The Cuban missile crisis occurred on October 16~29, 1962.
What do you remember about that fateful time? Well, if you are not at least 65
years old, you don’t have any memories of it. But it was a scary time for June
and me as we were in our mid-20s then.
In September 1962, I started my doctoral studies at Southern
Seminary in Louisville, Ky., and our family of four was living some 50 miles
away at Ekron, Ky., where I was pastor of the Baptist church in that small town.
At that time, we didn’t have CNN or other 24/7 television
news to keep us informed—in fact, we didn’t even have a television set in our
home. But we kept up by the daily newspaper and radio.
In the narrow daily spaces of her five-year diary, June
mentioned the crisis in Cuba on three days in a row. She wrote, “The U.S. has
put a quarantine on Cuba” (10/22); “The Cuba situation is very serious”
(10/23); “Our Cuban situation is so bad” (10/Oct. 24).
To cut down on driving time and to give me more time for
study, on Tuesday and Thursday nights I stayed in seminary campus housing. On
the morning of Thursday, Oct. 25, I went to Louisville as usual—and it was
probably that afternoon when I thought seriously about going back home.
If there was going to be a nuclear attack, which seemed to
be a distinct possibility, I certainly wanted to be with my family.
Fortunately, both President Kennedy and USSR Premier Khrushchev
made domestically unpopular decisions and averted nuclear war. What a tremendous
relief that was!*
“My Cuban Missile Crisis” is chapter 12 of Daniel
Ellsberg’s book The Doomsday Machine (2017). He is seven years older
than I, so that notable book was published when he was 86. (His leaked Pentagon
Papers was published in 1971, when he was 40.)
Ellsberg finished his Ph.D. at Harvard in 1962, but he was
already working for the RAND
Corporation and was a consultant to the Defense Department and the White House.

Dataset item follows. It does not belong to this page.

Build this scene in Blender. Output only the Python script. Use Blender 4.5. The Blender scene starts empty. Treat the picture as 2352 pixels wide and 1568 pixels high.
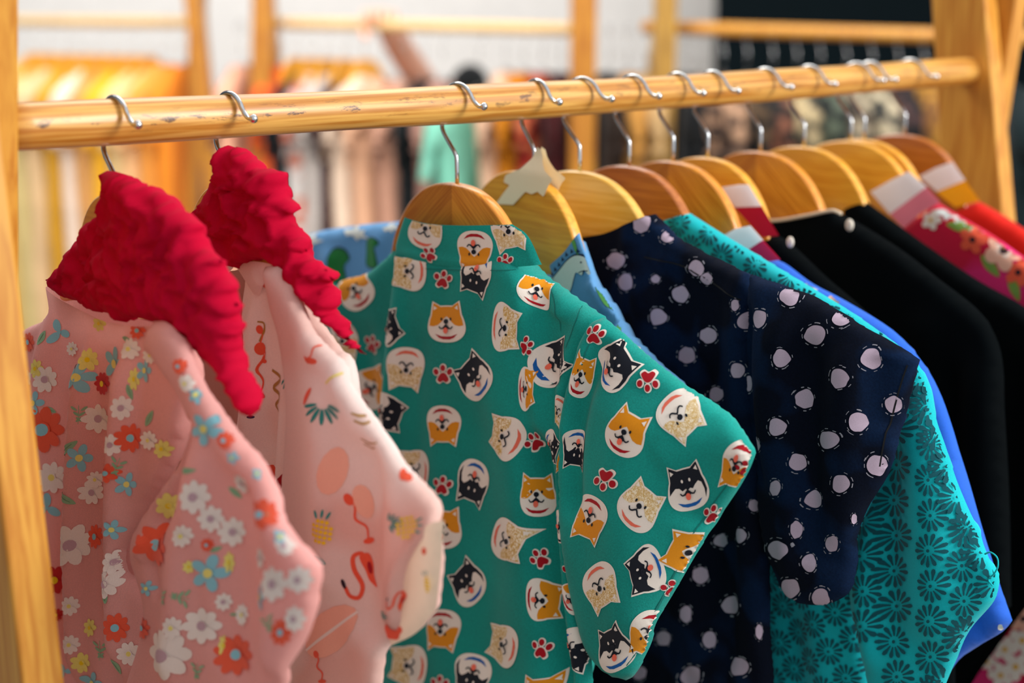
import bpy, math, random
import numpy as np
from mathutils.geometry import delaunay_2d_cdt
from mathutils import Vector
random.seed(7); rng=np.random.RandomState(7)
sc=bpy.context.scene; COL=sc.collection
# ------------------------------------------------------------------ camera
F=2352*50/36; TH=math.radians(13.6); CZ=1.56; c_,s_=math.cos(TH),math.sin(TH)
cam=bpy.data.cameras.new('camera'); cam.lens=50; cam.sensor_width=36
co=bpy.data.objects.new('camera',cam); COL.objects.link(co); co.location=(0,0,CZ)
co.rotation_euler=(math.pi/2-TH,0,0); sc.camera=co
cam.dof.use_dof=True; cam.dof.focus_distance=1.43; cam.dof.aperture_fstop=2.2
cam.clip_start=.05; cam.clip_end=60
def ray(px,py):
    x=(px-1176)/F; u=-(py-784)/F
    return (x,c_+u*s_,-s_+u*c_)
def proj(p):
    x,y,z=p[0],p[1],p[2]-CZ; d=y*c_-z*s_; u=y*s_+z*c_
    return (1176+F*x/d,784-F*u/d,d)
def at(px,py,D):
    r=ray(px,py); return (r[0]*D,r[1]*D,r[2]*D+CZ)
def atY(px,py,Y):
    r=ray(px,py); t=Y/r[1]; return Vector((r[0]*t,Y,r[2]*t+CZ))
RL=Vector(at(50,290,1.245)); RR=Vector(at(2222,163,2.195))
RT=(RR-RL); RLEN=RT.length; RT.normalize()
TA=math.atan2(RT.y,RT.x)
def sag(m): return -.0046*math.sin(math.pi*max(0,min(1,m)))
def railpt(px):
    lo,hi=-.5,1.5
    for i in range(50):
        m=(lo+hi)/2; p=RL+(RR-RL)*m+Vector((0,0,sag(m)))
        if proj(p)[0]<px: lo=m
        else: hi=m
    return p
class PL:
    """vertical hanging plane through a point: u across the shoulders, z up, w towards the viewer's left"""
    def __init__(self,px=None,yaw=0,O=None,ang=None):
        self.O=railpt(px) if O is None else Vector(O)
        a=(TA-math.pi/2 if ang is None else ang)+math.radians(yaw)
        self.a=a; self.U=Vector((math.cos(a),math.sin(a),0)); N=Vector((self.U.y,-self.U.x,0))
        self.N=N if N.y<0 else -N
    def uz(self,px,py,w=0):
        r=ray(px,py); O=self.O+self.N*w; N=self.N
        t=(O.x*N.x+O.y*N.y)/(r[0]*N.x+r[1]*N.y)
        x,y,z=r[0]*t,r[1]*t,r[2]*t+CZ
        return ((x-O.x)*self.U.x+(y-O.y)*self.U.y, z-O.z)
# ------------------------------------------------------------------ objects and tags
def tag(o,label=None,cat=None,group=None,kind=None):
    if label: o['label']=label
    if cat: o['category']=cat
    if group: o['group']=group
    if kind: o['kind']=kind
    return o
def empty(name,loc,label,cat,group=None):
    o=bpy.data.objects.new(name,None); o.empty_display_size=.05; COL.objects.link(o); o.location=loc
    bpy.context.view_layer.update()
    return tag(o,label,cat,group)
def link(name,verts,faces,mats,mi=None,parent=None,smooth=True,frame=None):
    """frame=(origin,angle): mesh stored in a local frame so wood grain and weave follow the thing"""
    V=np.asarray(verts,float)
    if frame is not None:
        O,a=frame; V=V-np.array(O); ca,sa=math.cos(a),math.sin(a)
        V=np.stack([V[:,0]*ca+V[:,1]*sa,-V[:,0]*sa+V[:,1]*ca,V[:,2]],1)
    me=bpy.data.meshes.new(name); me.from_pydata(V.tolist(),[],[list(map(int,f)) for f in faces])
    for m in (mats if isinstance(mats,(list,tuple)) else [mats]): me.materials.append(m)
    if mi is not None: me.polygons.foreach_set('material_index',np.asarray(mi,dtype=np.int32))
    me.polygons.foreach_set('use_smooth',[smooth]*len(me.polygons)); me.update()
    o=bpy.data.objects.new(name,me); COL.objects.link(o)
    if frame is not None:
        o.location=O; o.rotation_euler=(0,0,a)
    if parent is not None:
        o.parent=parent; o.location=Vector(o.location)-parent.location
    return o
# ------------------------------------------------------------------ materials
def lin(c):
    return tuple((x/255/12.92 if x/255<=.04045 else ((x/255+.055)/1.055)**2.4) for x in c)+(1,)
MC={}
def nodes(name):
    m=bpy.data.materials.new(name); m.use_nodes=True; nt=m.node_tree
    return m,nt,nt.nodes['Principled BSDF']
def fabric(name,col,rough=.85,var=.08,trans=.12,bump=.12,weave=900,col2=None,sheen=.1,spec=.25,dscale=6):
    if name in MC: return MC[name]
    m,nt,b=nodes(name); N=nt.nodes; L=nt.links
    b.inputs['Roughness'].default_value=rough; b.inputs['Specular IOR Level'].default_value=spec
    b.inputs['Sheen Weight'].default_value=sheen
    tc=N.new('ShaderNodeTexCoord')
    no=N.new('ShaderNodeTexNoise'); no.inputs['Scale'].default_value=dscale; no.inputs['Detail'].default_value=6
    L.new(tc.outputs['Object'],no.inputs['Vector'])
    fi=N.new('ShaderNodeTexNoise'); fi.inputs['Scale'].default_value=weave; fi.inputs['Detail'].default_value=2
    L.new(tc.outputs['Object'],fi.inputs['Vector'])
    ad=N.new('ShaderNodeMath'); ad.operation='ADD'; L.new(no.outputs['Fac'],ad.inputs[0]); L.new(fi.outputs['Fac'],ad.inputs[1])
    mr=N.new('ShaderNodeMapRange'); mr.inputs['From Min'].default_value=.6; mr.inputs['From Max'].default_value=1.4
    mr.inputs['To Min'].default_value=1-var*2; mr.inputs['To Max'].default_value=1+var
    L.new(ad.outputs[0],mr.inputs['Value'])
    mx=N.new('ShaderNodeMix'); mx.data_type='RGBA'; mx.blend_type='MULTIPLY'; mx.inputs['Factor'].default_value=1
    mx.inputs['A'].default_value=lin(col); L.new(mr.outputs[0],mx.inputs['B'])
    if col2:
        n2=N.new('ShaderNodeTexNoise'); n2.inputs['Scale'].default_value=dscale*1.7; L.new(tc.outputs['Object'],n2.inputs['Vector'])
        rp=N.new('ShaderNodeMapRange'); rp.inputs['From Min'].default_value=.48; rp.inputs['From Max'].default_value=.56; L.new(n2.outputs['Fac'],rp.inputs['Value'])
        m2=N.new('ShaderNodeMix'); m2.data_type='RGBA'; m2.inputs['A'].default_value=lin(col); m2.inputs['B'].default_value=lin(col2)
        L.new(rp.outputs[0],m2.inputs['Factor']); L.new(m2.outputs['Result'],mx.inputs['A'])
    L.new(mx.outputs['Result'],b.inputs['Base Color'])
    if bump:
        bp=N.new('ShaderNodeBump'); bp.inputs['Strength'].default_value=bump; bp.inputs['Distance'].default_value=.0008
        L.new(fi.outputs['Fac'],bp.inputs['Height']); L.new(bp.outputs[0],b.inputs['Normal'])
    if trans>0:
        tr=N.new('ShaderNodeBsdfTranslucent'); L.new(mx.outputs['Result'],tr.inputs['Color'])
        ms=N.new('ShaderNodeMixShader'); ms.inputs[0].default_value=trans
        L.new(b.outputs[0],ms.inputs[1]); L.new(tr.outputs[0],ms.inputs[2])
        L.new(ms.outputs[0],N['Material Output'].inputs['Surface'])
    MC[name]=m; return m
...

As such, he was closely involved in discussions directly related to the Cuban missile
crisis.
In “Cuba, The Real Story,” his 13th chapter,
Ellsberg states, “The fact is that on Saturday, October 27, 1962, a chain of
events was in motion that might have come close to ending civilization” (p. 194).
The situation in Ukraine now is not nearly as dire as
it was in Cuba in 1962, mainly because Russian President Putin has threatened
only to use tactical nuclear weapons, not strategic ones such as the ones
central to the threat 60 years ago.
(Strategic nuclear weapons are roughly ten times more
powerful than tactical ones, and it is only the former that are designed to
produce “mutually assured destruction,” with the ironic acronym MAD.)
Yet, way leads on to way and there is no telling what damage
might result—in Ukraine, in Europe, and even in the whole world—from even minimal use of tactical nuclear warheads.
Last week during a televised address, Russian President Vladimir
Putin threatened to use nuclear weapons on Ukraine.
Then on Sunday, National Security Adviser Jake Sullivan said that
U.S. officials have communicated to the Russians that there will be
"catastrophic consequences for Russia if they use nuclear weapons in
Ukraine."
A big question now is whether Putin will be willing to lose
face the way Khrushchev did in 1963.**
Let’s hope and pray he will.
* For
factual information about the nuclear threat in 1962, I highly recommend “The Cuban Missile Crisis
Explained in 20 Minutes,” an informative YouTube video.)
** In an interview with Norman Cousins in 1963, Khrushchev
said, “What good would it have done me in the last hour of my life to know that
though our great nation and the United States were in complete ruins, the
national honor of the Soviet Union was intact?” (cited by Ellsberg on p. 212).
The
words at the end are probably those of Danish poet Piet Hein (1905~96), although
there are sites on the internet that say they are from his distant ancestor, the
Dutch admiral Piet Pieterszoon Hein (1577~1629), which I think is highly unlikely.